1989: While living in Hong Kong, my wife Wendy and I went for a weekend trip to Guang Zhou (Canton) in mainland China. This was immediately after the Tiananmen Square incident and there were hundreds of well-armed soldiers everywhere we went. Our train was stopped by the military and soldiers with machine-guns searched our carriages. While this was going on I was amazed to see “in the metal” the exact bike I had been dreaming about for a quarter of a century – and there were dozens of them circling around our train.
The next day there were military personnel everywhere and a sidecar carrying a general stopped only 15 feet from where I was standing. I talked to him for about 20 minutes about his motorbike. I specifically asked whether it would be possible to buy a used one when the army had finished with it and ship it to Australia. He told me there was no way the government would ever, in our lifetimes allow the export of one of those machines. Oh come on Lord, why do you keep giving me a vision that is impossible!
2003: I was eating fish and chips in a park near Sai Kung in Hong Kong, when I heard what I knew to be the sound of a CJ. I heard it stop not far away and I ran and found it parked in front of a pub. While I gave it a very thorough inspection, the owner came out to talk to me. He had bought the bike from a vendor in Beijing. So it was now possible to export these bikes from mainland China. Praise The Lord!
2004: Early in 2004, every time I knelt down to pray I was seeing videos in my brain of me riding a CJ sidecar outfit. As it was invading my daily prayer time I approached my pastor to discuss the problem. His response was: “I reckon God wants you to buy that motorbike.”
I still had my doubts, since Wendy was basically not in favour of me owning any motorbike (“Think of the children!”).
During the annual holiday of the Senior Pastor of our church, Pastor Jackie Pullinger from Hang Fook came as our visiting minister. After two of her sermons, members of her visiting ministry team, who had never met me before, singled me out and asked me to stand up in front of the church as God had given them visions for me. On both occasions the visions described exactly the surroundings of that meeting in 1967 when I had discussed owning a CJ sidecar one day. I had never described that meeting to anyone in my life, but these Chinese guys described in perfect precision two different items, tools of my trade (Stunt Rider), that were hanging in that shed that day. I was blown away! God really was telling me to get going and purchase that bike! But what would Wendy think?
I rang Wendy, who was then in Brisbane, and started reminding her that for many years I had been talking about getting a Chinese motorbike. She said, “You should buy a motorbike providing it has a sidecar on it!” Praise the Lord!
To cut a long story short, I ordered my bike from Long River Motorworks in Beijing.
It was almost forty years to the day since I had first got the vision.
2005: In January, I went to Beijing to look at my partly restored bike. It was very incomplete at that stage but it was beautiful to see it, touch it, feel it! I also observed many other partly restored bikes in the same factory.

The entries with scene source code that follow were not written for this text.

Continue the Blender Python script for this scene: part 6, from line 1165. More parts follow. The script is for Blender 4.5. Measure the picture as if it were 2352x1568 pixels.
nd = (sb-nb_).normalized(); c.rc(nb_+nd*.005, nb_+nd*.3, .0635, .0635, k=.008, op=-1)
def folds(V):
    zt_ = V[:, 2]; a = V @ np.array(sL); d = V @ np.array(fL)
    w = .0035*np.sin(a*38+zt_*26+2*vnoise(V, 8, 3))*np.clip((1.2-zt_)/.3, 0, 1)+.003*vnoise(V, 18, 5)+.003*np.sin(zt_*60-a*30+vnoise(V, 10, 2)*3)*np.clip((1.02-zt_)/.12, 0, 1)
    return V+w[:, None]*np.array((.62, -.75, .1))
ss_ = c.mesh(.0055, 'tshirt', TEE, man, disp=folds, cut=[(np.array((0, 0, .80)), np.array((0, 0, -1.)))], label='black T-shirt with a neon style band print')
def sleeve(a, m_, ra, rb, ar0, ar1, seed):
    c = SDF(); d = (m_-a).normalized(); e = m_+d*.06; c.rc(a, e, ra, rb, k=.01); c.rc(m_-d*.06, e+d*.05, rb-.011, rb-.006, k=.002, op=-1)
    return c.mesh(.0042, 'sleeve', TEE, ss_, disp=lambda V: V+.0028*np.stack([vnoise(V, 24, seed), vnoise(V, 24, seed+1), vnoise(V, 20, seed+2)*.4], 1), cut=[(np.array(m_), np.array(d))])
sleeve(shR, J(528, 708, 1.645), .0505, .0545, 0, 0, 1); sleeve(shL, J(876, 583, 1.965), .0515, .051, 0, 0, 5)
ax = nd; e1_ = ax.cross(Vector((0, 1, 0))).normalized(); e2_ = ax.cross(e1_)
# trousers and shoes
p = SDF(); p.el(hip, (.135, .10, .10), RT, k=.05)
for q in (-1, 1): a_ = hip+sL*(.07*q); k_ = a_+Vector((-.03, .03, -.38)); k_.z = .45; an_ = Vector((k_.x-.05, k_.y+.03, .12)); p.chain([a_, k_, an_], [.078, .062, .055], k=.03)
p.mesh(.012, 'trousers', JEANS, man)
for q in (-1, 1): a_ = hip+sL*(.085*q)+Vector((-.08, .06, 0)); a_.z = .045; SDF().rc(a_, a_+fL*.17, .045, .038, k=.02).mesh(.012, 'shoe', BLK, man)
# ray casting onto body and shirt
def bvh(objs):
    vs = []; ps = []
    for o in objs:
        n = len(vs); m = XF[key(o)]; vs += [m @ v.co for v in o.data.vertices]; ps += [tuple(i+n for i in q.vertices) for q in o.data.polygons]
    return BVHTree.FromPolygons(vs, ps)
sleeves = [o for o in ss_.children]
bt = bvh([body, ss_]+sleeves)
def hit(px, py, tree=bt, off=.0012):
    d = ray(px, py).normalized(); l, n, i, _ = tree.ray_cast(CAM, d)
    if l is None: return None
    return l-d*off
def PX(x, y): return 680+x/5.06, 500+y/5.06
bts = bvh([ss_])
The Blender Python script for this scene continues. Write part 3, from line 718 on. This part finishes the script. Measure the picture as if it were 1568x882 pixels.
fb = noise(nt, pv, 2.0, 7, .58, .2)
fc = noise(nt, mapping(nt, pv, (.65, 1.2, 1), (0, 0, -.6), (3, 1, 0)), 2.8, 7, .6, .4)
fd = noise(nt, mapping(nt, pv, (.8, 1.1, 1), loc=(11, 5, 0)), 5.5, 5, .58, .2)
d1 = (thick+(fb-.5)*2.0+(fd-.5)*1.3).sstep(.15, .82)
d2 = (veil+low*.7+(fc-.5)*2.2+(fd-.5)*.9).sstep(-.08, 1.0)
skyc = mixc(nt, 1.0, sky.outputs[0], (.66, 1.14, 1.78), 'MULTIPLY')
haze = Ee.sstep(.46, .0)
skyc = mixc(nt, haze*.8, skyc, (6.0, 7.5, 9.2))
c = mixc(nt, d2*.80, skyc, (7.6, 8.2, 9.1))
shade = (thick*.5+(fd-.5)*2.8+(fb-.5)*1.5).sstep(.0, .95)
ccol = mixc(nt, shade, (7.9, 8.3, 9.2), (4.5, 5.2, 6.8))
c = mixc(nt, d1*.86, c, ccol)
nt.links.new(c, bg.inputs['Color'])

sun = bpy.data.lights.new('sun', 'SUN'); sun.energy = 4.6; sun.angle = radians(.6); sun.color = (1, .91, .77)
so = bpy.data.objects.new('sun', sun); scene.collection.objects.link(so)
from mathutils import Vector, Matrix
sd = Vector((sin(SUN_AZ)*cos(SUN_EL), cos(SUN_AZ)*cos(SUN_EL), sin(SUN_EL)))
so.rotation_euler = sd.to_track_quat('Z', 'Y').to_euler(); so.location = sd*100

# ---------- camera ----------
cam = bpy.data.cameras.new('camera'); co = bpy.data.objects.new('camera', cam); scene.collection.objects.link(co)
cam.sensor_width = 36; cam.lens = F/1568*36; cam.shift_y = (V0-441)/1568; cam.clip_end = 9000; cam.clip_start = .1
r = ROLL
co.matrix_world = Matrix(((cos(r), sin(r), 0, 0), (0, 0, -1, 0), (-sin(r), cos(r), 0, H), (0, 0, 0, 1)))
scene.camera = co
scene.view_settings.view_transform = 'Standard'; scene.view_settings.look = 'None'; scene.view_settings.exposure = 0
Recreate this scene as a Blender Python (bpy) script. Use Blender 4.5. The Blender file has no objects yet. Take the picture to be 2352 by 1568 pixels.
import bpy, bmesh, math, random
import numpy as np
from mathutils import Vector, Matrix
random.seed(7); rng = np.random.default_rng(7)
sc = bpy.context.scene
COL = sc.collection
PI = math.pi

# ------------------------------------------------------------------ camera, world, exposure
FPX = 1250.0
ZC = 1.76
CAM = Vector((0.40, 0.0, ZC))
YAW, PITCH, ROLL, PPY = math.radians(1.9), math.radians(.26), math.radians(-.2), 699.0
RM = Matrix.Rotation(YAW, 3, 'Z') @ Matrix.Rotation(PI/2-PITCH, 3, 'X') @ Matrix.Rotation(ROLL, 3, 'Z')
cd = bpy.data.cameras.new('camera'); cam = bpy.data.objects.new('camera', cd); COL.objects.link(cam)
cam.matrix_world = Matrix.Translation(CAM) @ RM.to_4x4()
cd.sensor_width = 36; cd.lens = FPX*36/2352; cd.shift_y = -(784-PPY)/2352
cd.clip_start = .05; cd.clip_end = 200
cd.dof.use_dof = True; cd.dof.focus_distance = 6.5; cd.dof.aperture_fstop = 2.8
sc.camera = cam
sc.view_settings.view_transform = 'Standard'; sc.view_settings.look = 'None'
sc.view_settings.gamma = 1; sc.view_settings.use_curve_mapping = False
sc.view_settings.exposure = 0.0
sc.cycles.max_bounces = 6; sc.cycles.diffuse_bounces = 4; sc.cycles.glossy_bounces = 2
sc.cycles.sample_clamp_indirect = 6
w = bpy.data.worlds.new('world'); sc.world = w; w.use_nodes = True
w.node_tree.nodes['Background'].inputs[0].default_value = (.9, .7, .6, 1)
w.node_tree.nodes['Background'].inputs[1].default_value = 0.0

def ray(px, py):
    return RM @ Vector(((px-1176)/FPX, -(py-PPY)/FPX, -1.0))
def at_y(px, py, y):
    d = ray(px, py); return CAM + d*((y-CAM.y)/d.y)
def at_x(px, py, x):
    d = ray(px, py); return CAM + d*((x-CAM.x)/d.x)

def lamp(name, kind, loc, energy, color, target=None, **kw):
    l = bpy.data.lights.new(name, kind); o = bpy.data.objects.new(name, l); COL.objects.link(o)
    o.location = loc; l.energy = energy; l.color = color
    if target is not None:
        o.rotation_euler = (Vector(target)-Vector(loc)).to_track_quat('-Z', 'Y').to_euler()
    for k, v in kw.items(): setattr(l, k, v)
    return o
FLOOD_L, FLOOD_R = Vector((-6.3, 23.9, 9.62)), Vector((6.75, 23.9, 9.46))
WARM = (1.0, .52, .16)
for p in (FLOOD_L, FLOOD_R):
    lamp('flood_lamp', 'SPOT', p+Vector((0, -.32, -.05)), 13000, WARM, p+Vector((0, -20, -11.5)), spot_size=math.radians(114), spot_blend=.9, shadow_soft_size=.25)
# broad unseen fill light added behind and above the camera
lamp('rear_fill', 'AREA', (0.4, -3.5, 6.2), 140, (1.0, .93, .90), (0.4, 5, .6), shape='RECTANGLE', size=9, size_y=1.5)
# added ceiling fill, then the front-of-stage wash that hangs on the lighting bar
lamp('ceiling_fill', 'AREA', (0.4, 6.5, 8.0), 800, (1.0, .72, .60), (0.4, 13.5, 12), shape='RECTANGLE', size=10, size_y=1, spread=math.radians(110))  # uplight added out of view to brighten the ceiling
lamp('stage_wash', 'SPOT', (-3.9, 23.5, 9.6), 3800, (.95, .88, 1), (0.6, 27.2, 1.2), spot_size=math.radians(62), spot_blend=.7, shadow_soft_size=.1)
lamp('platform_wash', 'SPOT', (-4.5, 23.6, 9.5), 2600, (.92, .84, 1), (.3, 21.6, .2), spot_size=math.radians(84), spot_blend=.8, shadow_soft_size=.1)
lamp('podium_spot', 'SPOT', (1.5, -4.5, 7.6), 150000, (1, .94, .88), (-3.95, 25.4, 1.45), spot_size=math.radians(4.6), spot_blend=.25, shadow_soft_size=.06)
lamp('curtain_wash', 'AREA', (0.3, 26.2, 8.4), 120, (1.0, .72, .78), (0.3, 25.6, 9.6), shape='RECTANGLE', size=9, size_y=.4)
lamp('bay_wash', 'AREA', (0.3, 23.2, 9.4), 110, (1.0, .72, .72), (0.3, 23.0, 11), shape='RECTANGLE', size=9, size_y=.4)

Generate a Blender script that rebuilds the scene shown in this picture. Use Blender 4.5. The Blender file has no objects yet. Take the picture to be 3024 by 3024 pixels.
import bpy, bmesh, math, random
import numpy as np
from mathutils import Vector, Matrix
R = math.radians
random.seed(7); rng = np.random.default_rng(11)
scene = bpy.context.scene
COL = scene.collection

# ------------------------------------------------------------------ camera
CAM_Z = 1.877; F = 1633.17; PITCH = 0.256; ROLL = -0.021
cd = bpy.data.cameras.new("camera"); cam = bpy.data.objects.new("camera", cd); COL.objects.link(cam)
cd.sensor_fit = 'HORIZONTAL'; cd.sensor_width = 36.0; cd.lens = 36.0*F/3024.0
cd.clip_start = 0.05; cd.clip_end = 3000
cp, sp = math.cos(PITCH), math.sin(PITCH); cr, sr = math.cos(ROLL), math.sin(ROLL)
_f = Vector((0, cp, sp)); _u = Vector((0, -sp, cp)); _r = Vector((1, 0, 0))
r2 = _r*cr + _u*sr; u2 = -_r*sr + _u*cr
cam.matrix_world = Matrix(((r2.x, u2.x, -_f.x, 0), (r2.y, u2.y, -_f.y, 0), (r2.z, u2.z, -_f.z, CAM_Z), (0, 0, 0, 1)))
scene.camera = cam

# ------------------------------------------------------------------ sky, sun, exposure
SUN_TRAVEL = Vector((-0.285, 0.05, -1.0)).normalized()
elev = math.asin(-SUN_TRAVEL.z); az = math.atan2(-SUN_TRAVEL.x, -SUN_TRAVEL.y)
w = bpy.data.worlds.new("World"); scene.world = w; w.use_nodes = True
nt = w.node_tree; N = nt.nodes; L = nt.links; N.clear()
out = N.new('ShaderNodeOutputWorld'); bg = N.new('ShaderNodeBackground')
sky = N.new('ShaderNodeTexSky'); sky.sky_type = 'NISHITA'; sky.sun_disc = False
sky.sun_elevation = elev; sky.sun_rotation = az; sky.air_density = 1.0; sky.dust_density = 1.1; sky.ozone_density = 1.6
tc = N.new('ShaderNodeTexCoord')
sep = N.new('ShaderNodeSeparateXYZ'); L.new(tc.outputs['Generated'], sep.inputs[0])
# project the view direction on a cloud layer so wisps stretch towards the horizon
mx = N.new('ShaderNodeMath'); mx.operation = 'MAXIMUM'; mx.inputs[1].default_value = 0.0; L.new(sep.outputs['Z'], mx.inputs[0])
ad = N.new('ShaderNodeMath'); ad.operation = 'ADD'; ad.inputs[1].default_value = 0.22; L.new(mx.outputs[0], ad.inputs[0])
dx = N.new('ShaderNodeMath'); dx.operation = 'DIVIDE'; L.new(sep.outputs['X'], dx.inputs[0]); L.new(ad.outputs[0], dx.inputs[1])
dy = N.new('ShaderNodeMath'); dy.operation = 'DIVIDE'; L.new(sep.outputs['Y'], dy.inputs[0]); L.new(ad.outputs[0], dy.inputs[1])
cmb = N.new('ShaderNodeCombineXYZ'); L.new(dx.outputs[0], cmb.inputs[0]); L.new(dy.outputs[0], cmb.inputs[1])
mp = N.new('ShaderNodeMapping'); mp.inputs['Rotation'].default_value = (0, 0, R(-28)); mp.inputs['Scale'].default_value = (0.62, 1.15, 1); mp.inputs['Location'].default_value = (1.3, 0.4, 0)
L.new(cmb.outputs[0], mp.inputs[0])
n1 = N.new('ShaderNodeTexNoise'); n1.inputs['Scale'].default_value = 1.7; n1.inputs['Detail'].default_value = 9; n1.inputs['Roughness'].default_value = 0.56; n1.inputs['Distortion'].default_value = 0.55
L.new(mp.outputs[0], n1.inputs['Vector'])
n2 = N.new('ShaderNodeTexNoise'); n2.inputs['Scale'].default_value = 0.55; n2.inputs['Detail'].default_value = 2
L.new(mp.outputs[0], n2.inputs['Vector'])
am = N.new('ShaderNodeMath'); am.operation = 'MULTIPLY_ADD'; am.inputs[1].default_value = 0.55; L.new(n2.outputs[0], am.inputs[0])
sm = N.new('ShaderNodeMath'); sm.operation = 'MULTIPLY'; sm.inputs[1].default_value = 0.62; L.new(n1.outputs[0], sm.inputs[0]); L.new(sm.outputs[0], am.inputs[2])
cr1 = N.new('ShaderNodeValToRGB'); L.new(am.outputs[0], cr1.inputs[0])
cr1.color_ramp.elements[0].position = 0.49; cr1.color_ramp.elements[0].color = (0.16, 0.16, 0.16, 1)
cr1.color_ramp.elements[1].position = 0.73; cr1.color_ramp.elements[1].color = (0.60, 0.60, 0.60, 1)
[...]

By about mid-year the bike was ready so I asked Gerald to ride it to and from work for a week or two to give it a shake-down and make any setting up adjustments.
The shipping was sorted out and it arrived in Brisbane in September 2005 while I was working in Hong Kong.
I came home to Brisbane and registered it in November 2005.
The bike I like to refer to as “God’s bike” was finally on the road!
2005-2014: God’s Bike has been to church most Sundays. It has also attended a number of rallies, concours events and, of course, the annual Sidecar Circus conducted by the HMCCQ.
When people ask me why I bought such an unusual bike, I usually start my answer by saying, “God gave me a vision to get it …”
Many don’t want to know about God at all, some want to hear more about my bike, a few, a very few, end up asking me more about my God.